The main issue that may cause problems for individuals here is the ripple effect. The companies they work at or depend on for payments may in turn depend on SVB for their own cashflow and the fact that the deposits are tied up in the FDIC process may cause ripple effects and liquidity struggles for the affected SVB customer companies. For most parts this should be mitigated by the affected companies themselves through either bridge loans or selling their deposit claims, or infusion of capital, or proper diversification of deposits so that the tied up part would not be the only cash stash they have. For some companies these tied up amounts may be significant (e.g.: Roku has almost half a billion there) - these companies are at risk due to exposure.
I was affected by the largest bank failure.
Or to be more precise, I was not.
The branches didn't close (much). The web site kept working. I never lost access to my money. My auto-payments kept getting paid and my checks cleared. And then one day I go to the branch and they're sticking a Chase sign on it. They issued me new ATM and credit cards with the Chase logo. After another couple of years, 1-800-788-7000 stopped working and I had to learn a new phone number.

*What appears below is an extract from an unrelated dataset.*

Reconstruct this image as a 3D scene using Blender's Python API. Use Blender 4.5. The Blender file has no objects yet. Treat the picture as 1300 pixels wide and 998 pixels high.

The checks didn't change. The routing number didn't change. It's still the same.
All this happened because of the behind-the-scenes labor of FDIC, who acted as the bankruptcy receiver and facilitated a sale of WaMu's banking business unit to JPMorgan (doing business as Chase). In the WaMu bankruptcy, no depositors lost money - not even those with holdings over $250,000. At least according to the FDIC.
EDIT: Annnnnd.... the same thing just happened here. Regulators just said ALL deposits will be protected. The US banking system works, because regulators actively make sure it works. When I gave this is an anecdote, a few people thought it was irrelevant and wouldn't apply. Well, it did.
Note that "Depositors" are treated in a special way and are not simply another of the bank's creditors. (i.e. the payments they make to landlords, employees and contractors). So for instance if you were the janitorial service that cleans Silicon Valley Bank offices, and they are $50,000 in arrears on cleaning fees, the bank might not pay you (at least not in full; there's a creditor pecking order.) But if your janitorial service banks there and has $50,000 on deposit with Silicon Valley Bank, your deposit is not at risk.
UPDATE: Announced in a joint statement by Treasury, Federal Reserve and FDIC on Sunday, March 12 at 6:15 PM EDT:
After receiving a recommendation from the boards of the FDIC and the Federal Reserve, and consulting with the President, Secretary Yellen approved actions enabling the FDIC to complete its resolution of Silicon Valley Bank, Santa Clara, California, in a manner that fully protects all depositors. Depositors will have access to all of their money starting Monday, March 13. No losses associated with the resolution of Silicon Valley Bank will be borne by the taxpayer.
So all depositors, even those over the FDIC limit, will have access to all of their money immediately.
In the 1970s, a German bank (Herstatt Bank) went bankrupt. However while the couldn’t pay deposits, there were also plenty of people with long term debt to the company. After about 30 years, all these debts got repaid to the bank, and all in all 97% was repaid to people with deposits.
From what I read, svb had 200bn deposits and 170bn assets, so depositors should get 85% back over the next years.